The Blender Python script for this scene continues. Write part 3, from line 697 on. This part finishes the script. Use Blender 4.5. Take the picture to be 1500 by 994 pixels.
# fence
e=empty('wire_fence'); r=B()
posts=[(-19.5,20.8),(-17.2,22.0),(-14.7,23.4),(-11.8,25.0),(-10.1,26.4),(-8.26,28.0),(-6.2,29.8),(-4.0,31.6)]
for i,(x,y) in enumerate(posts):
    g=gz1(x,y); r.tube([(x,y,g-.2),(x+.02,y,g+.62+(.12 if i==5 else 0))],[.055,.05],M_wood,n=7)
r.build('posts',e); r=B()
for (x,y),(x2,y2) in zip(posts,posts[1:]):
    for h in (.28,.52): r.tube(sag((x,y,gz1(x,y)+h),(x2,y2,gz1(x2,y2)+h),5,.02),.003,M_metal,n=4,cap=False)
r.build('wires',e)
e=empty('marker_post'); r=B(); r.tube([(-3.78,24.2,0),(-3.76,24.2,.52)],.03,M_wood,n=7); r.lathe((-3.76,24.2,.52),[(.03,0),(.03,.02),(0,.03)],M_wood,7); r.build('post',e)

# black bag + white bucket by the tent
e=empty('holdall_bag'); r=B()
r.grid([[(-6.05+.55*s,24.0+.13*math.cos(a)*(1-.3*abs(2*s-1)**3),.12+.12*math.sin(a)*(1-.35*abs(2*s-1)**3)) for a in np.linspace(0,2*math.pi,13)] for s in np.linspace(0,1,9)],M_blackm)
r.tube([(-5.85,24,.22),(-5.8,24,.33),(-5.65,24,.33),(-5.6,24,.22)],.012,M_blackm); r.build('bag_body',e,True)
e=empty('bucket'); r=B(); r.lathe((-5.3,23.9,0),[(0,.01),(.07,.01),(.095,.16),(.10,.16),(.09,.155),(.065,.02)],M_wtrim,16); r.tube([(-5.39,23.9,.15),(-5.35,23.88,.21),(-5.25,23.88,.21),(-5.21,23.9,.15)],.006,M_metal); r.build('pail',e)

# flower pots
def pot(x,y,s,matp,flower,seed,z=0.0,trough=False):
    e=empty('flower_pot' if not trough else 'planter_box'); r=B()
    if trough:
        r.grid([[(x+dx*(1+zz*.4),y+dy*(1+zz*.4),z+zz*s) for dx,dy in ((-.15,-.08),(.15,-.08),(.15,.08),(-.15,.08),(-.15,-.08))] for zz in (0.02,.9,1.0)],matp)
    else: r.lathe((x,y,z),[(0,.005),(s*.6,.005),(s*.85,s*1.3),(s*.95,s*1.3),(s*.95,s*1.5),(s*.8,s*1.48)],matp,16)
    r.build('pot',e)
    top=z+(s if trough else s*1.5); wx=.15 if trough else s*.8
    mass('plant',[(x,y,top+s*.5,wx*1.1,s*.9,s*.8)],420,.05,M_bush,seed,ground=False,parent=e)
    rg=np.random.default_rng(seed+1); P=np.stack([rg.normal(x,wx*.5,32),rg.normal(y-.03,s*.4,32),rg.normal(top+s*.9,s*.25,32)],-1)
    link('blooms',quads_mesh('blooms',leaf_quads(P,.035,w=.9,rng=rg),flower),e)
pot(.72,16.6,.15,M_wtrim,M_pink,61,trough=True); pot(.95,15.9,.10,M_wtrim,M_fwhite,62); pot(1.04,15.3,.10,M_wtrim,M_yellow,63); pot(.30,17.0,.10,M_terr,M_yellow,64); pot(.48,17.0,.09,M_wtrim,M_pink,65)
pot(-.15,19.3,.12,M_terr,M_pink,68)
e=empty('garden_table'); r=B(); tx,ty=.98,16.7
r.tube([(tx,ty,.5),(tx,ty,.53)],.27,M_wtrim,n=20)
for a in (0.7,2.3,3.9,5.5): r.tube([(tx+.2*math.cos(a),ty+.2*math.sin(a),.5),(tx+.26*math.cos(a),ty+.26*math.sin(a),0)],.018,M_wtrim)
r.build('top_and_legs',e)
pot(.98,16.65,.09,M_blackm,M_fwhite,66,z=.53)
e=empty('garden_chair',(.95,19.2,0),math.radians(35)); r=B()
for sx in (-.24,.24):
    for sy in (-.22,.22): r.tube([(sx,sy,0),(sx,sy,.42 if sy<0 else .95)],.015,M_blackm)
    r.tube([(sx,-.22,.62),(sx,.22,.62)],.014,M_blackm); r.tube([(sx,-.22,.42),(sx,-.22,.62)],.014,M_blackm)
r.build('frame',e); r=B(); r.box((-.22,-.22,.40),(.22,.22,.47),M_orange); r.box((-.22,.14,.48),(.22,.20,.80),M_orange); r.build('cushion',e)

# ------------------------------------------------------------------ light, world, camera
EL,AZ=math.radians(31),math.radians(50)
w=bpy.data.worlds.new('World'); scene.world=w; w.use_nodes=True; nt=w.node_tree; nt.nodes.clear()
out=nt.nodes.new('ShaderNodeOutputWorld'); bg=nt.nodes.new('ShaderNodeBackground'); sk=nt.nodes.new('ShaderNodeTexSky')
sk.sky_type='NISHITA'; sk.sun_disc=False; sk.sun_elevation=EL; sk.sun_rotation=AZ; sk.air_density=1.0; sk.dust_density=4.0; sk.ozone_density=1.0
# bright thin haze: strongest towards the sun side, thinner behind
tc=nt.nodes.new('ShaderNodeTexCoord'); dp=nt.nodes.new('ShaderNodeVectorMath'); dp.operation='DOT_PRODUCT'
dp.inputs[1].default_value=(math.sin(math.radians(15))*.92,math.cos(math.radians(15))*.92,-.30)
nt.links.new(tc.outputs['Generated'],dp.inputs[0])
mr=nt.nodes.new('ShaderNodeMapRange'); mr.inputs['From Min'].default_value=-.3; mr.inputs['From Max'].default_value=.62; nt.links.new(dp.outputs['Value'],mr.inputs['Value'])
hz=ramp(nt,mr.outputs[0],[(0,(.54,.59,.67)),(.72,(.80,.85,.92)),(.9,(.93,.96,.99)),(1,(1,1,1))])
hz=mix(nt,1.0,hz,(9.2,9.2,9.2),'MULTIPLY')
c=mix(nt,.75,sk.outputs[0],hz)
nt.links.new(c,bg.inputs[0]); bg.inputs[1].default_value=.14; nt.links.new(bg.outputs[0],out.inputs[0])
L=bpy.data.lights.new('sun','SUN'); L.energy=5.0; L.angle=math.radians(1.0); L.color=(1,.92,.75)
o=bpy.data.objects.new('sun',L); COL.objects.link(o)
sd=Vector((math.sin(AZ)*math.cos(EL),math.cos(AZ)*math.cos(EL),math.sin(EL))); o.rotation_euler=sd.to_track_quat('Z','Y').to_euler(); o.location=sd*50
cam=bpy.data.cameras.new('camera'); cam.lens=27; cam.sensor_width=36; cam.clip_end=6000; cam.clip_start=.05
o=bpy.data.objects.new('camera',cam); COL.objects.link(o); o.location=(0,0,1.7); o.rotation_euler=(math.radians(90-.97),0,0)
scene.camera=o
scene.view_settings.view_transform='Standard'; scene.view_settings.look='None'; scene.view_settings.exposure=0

**Task statement**
Extract every line above exactly as it stands.

**Full output**
The Blender Python script for this scene continues. Write part 3, from line 697 on. This part finishes the script. Use Blender 4.5. Take the picture to be 1500 by 994 pixels.
# fence
e=empty('wire_fence'); r=B()
posts=[(-19.5,20.8),(-17.2,22.0),(-14.7,23.4),(-11.8,25.0),(-10.1,26.4),(-8.26,28.0),(-6.2,29.8),(-4.0,31.6)]
for i,(x,y) in enumerate(posts):
    g=gz1(x,y); r.tube([(x,y,g-.2),(x+.02,y,g+.62+(.12 if i==5 else 0))],[.055,.05],M_wood,n=7)
r.build('posts',e); r=B()
for (x,y),(x2,y2) in zip(posts,posts[1:]):
    for h in (.28,.52): r.tube(sag((x,y,gz1(x,y)+h),(x2,y2,gz1(x2,y2)+h),5,.02),.003,M_metal,n=4,cap=False)
r.build('wires',e)
e=empty('marker_post'); r=B(); r.tube([(-3.78,24.2,0),(-3.76,24.2,.52)],.03,M_wood,n=7); r.lathe((-3.76,24.2,.52),[(.03,0),(.03,.02),(0,.03)],M_wood,7); r.build('post',e)

# black bag + white bucket by the tent
e=empty('holdall_bag'); r=B()
r.grid([[(-6.05+.55*s,24.0+.13*math.cos(a)*(1-.3*abs(2*s-1)**3),.12+.12*math.sin(a)*(1-.35*abs(2*s-1)**3)) for a in np.linspace(0,2*math.pi,13)] for s in np.linspace(0,1,9)],M_blackm)
r.tube([(-5.85,24,.22),(-5.8,24,.33),(-5.65,24,.33),(-5.6,24,.22)],.012,M_blackm); r.build('bag_body',e,True)
e=empty('bucket'); r=B(); r.lathe((-5.3,23.9,0),[(0,.01),(.07,.01),(.095,.16),(.10,.16),(.09,.155),(.065,.02)],M_wtrim,16); r.tube([(-5.39,23.9,.15),(-5.35,23.88,.21),(-5.25,23.88,.21),(-5.21,23.9,.15)],.006,M_metal); r.build('pail',e)

# flower pots
def pot(x,y,s,matp,flower,seed,z=0.0,trough=False):
    e=empty('flower_pot' if not trough else 'planter_box'); r=B()
    if trough:
        r.grid([[(x+dx*(1+zz*.4),y+dy*(1+zz*.4),z+zz*s) for dx,dy in ((-.15,-.08),(.15,-.08),(.15,.08),(-.15,.08),(-.15,-.08))] for zz in (0.02,.9,1.0)],matp)
    else: r.lathe((x,y,z),[(0,.005),(s*.6,.005),(s*.85,s*1.3),(s*.95,s*1.3),(s*.95,s*1.5),(s*.8,s*1.48)],matp,16)
    r.build('pot',e)
    top=z+(s if trough else s*1.5); wx=.15 if trough else s*.8
    mass('plant',[(x,y,top+s*.5,wx*1.1,s*.9,s*.8)],420,.05,M_bush,seed,ground=False,parent=e)
    rg=np.random.default_rng(seed+1); P=np.stack([rg.normal(x,wx*.5,32),rg.normal(y-.03,s*.4,32),rg.normal(top+s*.9,s*.25,32)],-1)
    link('blooms',quads_mesh('blooms',leaf_quads(P,.035,w=.9,rng=rg),flower),e)
pot(.72,16.6,.15,M_wtrim,M_pink,61,trough=True); pot(.95,15.9,.10,M_wtrim,M_fwhite,62); pot(1.04,15.3,.10,M_wtrim,M_yellow,63); pot(.30,17.0,.10,M_terr,M_yellow,64); pot(.48,17.0,.09,M_wtrim,M_pink,65)
pot(-.15,19.3,.12,M_terr,M_pink,68)
e=empty('garden_table'); r=B(); tx,ty=.98,16.7
r.tube([(tx,ty,.5),(tx,ty,.53)],.27,M_wtrim,n=20)
for a in (0.7,2.3,3.9,5.5): r.tube([(tx+.2*math.cos(a),ty+.2*math.sin(a),.5),(tx+.26*math.cos(a),ty+.26*math.sin(a),0)],.018,M_wtrim)
r.build('top_and_legs',e)
pot(.98,16.65,.09,M_blackm,M_fwhite,66,z=.53)
e=empty('garden_chair',(.95,19.2,0),math.radians(35)); r=B()
for sx in (-.24,.24):
    for sy in (-.22,.22): r.tube([(sx,sy,0),(sx,sy,.42 if sy<0 else .95)],.015,M_blackm)
    r.tube([(sx,-.22,.62),(sx,.22,.62)],.014,M_blackm); r.tube([(sx,-.22,.42),(sx,-.22,.62)],.014,M_blackm)
r.build('frame',e); r=B(); r.box((-.22,-.22,.40),(.22,.22,.47),M_orange); r.box((-.22,.14,.48),(.22,.20,.80),M_orange); r.build('cushion',e)

# ------------------------------------------------------------------ light, world, camera
EL,AZ=math.radians(31),math.radians(50)
w=bpy.data.worlds.new('World'); scene.world=w; w.use_nodes=True; nt=w.node_tree; nt.nodes.clear()
out=nt.nodes.new('ShaderNodeOutputWorld'); bg=nt.nodes.new('ShaderNodeBackground'); sk=nt.nodes.new('ShaderNodeTexSky')
sk.sky_type='NISHITA'; sk.sun_disc=False; sk.sun_elevation=EL; sk.sun_rotation=AZ; sk.air_density=1.0; sk.dust_density=4.0; sk.ozone_density=1.0
# bright thin haze: strongest towards the sun side, thinner behind
tc=nt.nodes.new('ShaderNodeTexCoord'); dp=nt.nodes.new('ShaderNodeVectorMath'); dp.operation='DOT_PRODUCT'
dp.inputs[1].default_value=(math.sin(math.radians(15))*.92,math.cos(math.radians(15))*.92,-.30)
nt.links.new(tc.outputs['Generated'],dp.inputs[0])
mr=nt.nodes.new('ShaderNodeMapRange'); mr.inputs['From Min'].default_value=-.3; mr.inputs['From Max'].default_value=.62; nt.links.new(dp.outputs['Value'],mr.inputs['Value'])
hz=ramp(nt,mr.outputs[0],[(0,(.54,.59,.67)),(.72,(.80,.85,.92)),(.9,(.93,.96,.99)),(1,(1,1,1))])
hz=mix(nt,1.0,hz,(9.2,9.2,9.2),'MULTIPLY')
c=mix(nt,.75,sk.outputs[0],hz)
nt.links.new(c,bg.inputs[0]); bg.inputs[1].default_value=.14; nt.links.new(bg.outputs[0],out.inputs[0])
L=bpy.data.lights.new('sun','SUN'); L.energy=5.0; L.angle=math.radians(1.0); L.color=(1,.92,.75)
o=bpy.data.objects.new('sun',L); COL.objects.link(o)
sd=Vector((math.sin(AZ)*math.cos(EL),math.cos(AZ)*math.cos(EL),math.sin(EL))); o.rotation_euler=sd.to_track_quat('Z','Y').to_euler(); o.location=sd*50
cam=bpy.data.cameras.new('camera'); cam.lens=27; cam.sensor_width=36; cam.clip_end=6000; cam.clip_start=.05
o=bpy.data.objects.new('camera',cam); COL.objects.link(o); o.location=(0,0,1.7); o.rotation_euler=(math.radians(90-.97),0,0)
scene.camera=o
scene.view_settings.view_transform='Standard'; scene.view_settings.look='None'; scene.view_settings.exposure=0